Con riferimento al motivo, col quale si lamenta la mancata comunicazione di avvio del procedimento che ha portato all’emanazione dell’ordinanza impugnata, non sussiste la dedotta violazione di legge «poiché, per pacifica giurisprudenza, gli atti repressivi di abusi edilizi, in quanto costituenti attività dovute, non richiedono di essere preceduti da comunicazione di avvio del procedimento (Cgras, sez. riun., 5 gennaio 2021 n. 29; Cons. Stato, sez. VI, 8 giugno 2020, n. 3636). L’ULL correttamente evidenzia che, nel caso di specie, l’atto impugnato costituisce la fase terminale del procedimento sanzionatorio, di cui i ricorrenti erano senz’altro a conoscenza ed essi non avrebbero potuto, comunque, apportare all’azione amministrativa alcun utile spunto procedimentale, come emerge anche dal contenuto del presente gravame.» (Cgars, sez. riun., 25 maggio 2021, n. 203).

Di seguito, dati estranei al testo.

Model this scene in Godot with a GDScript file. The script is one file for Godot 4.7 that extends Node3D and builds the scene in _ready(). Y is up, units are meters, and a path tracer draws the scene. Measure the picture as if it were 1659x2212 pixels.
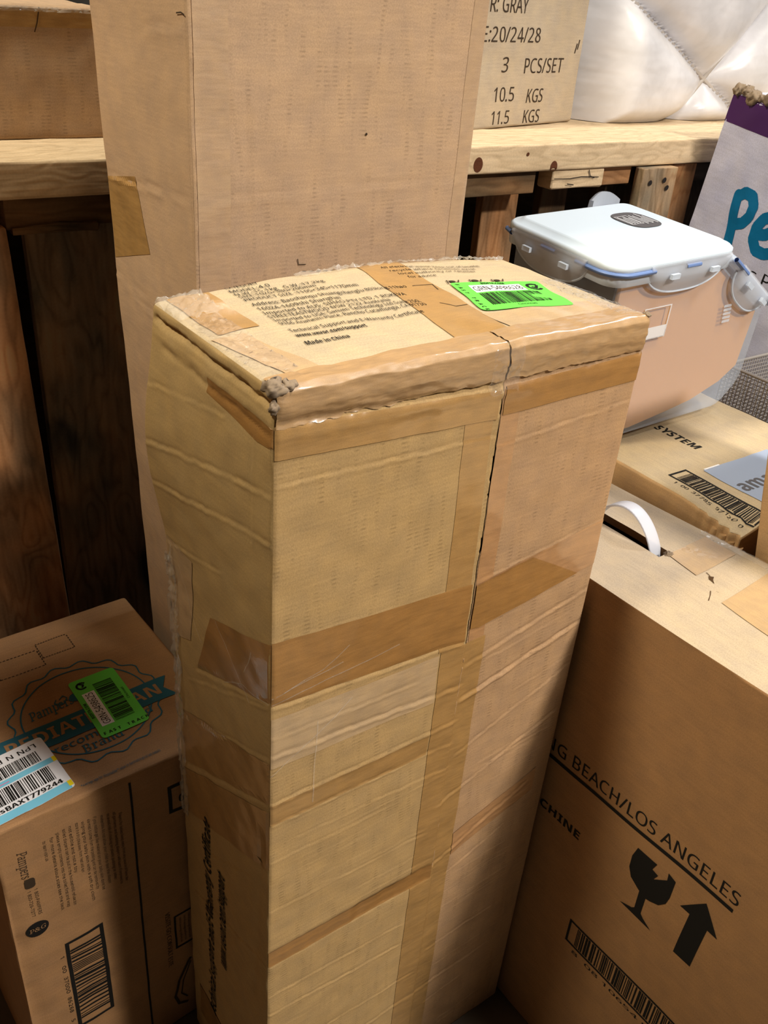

Contrariamente all’assunto della ricorrente, l’ordinanza di demolizione, con la quale l’autorità preposta alla tutela del territorio provvede alla repressione degli illeciti in materia edilizia e urbanistica, si connota come un preciso obbligo dell’Amministrazione, la quale non gode di alcuna discrezionalità al riguardo.

In sostanza, verificata la sussistenza del manufatto abusivo, l’Amministrazione ha il dovere di adottare l’ingiunzione a demolire, essendo la relativa ponderazione tra l’interesse pubblico e quello privato compiuta a monte dal legislatore, con l’ulteriore conseguenza che non è necessaria la preventiva comunicazione di avvio del procedimento né un’ampia motivazione. (ex plurimis, Cgars, sez. riun., 21 marzo 2023, n. 223/2023).

In ultimo, deve anche considerarsi che l’eventuale carenza procedimentale della mancata previa comunicazione di avvio del relativo procedimento non può condurre per ciò solo all’annullamento dell’ordinanza di demolizione ex art. 21 octies, comma 2, della legge n. 241/1990.

In base alla regola di cui all’art. 21 octies, introdotto dall’art. 14 della legge 11 febbraio 2005, n. 15, l’omessa comunicazione dell’avvio del procedimento non costituisce causa di annullamento nelle ipotesi in cui risulti dimostrato, come nel caso in esame, che il provvedimento non avrebbe avuto un contenuto diverso da quello concretamente adottato.

In conclusione «[l]’attività di repressione degli abusi edilizi mediante l’ordinanza di demolizione, costituendo un’attività di natura vincolata, non deve essere preceduta dalla comunicazione di avvio del procedimento ai soggetti interessati» (Cons. Stato, sez. II, 15 maggio 2023, n. 4851/2023).

CGARS, Sez. riunite, del 5 ottobre 2023, n. 419.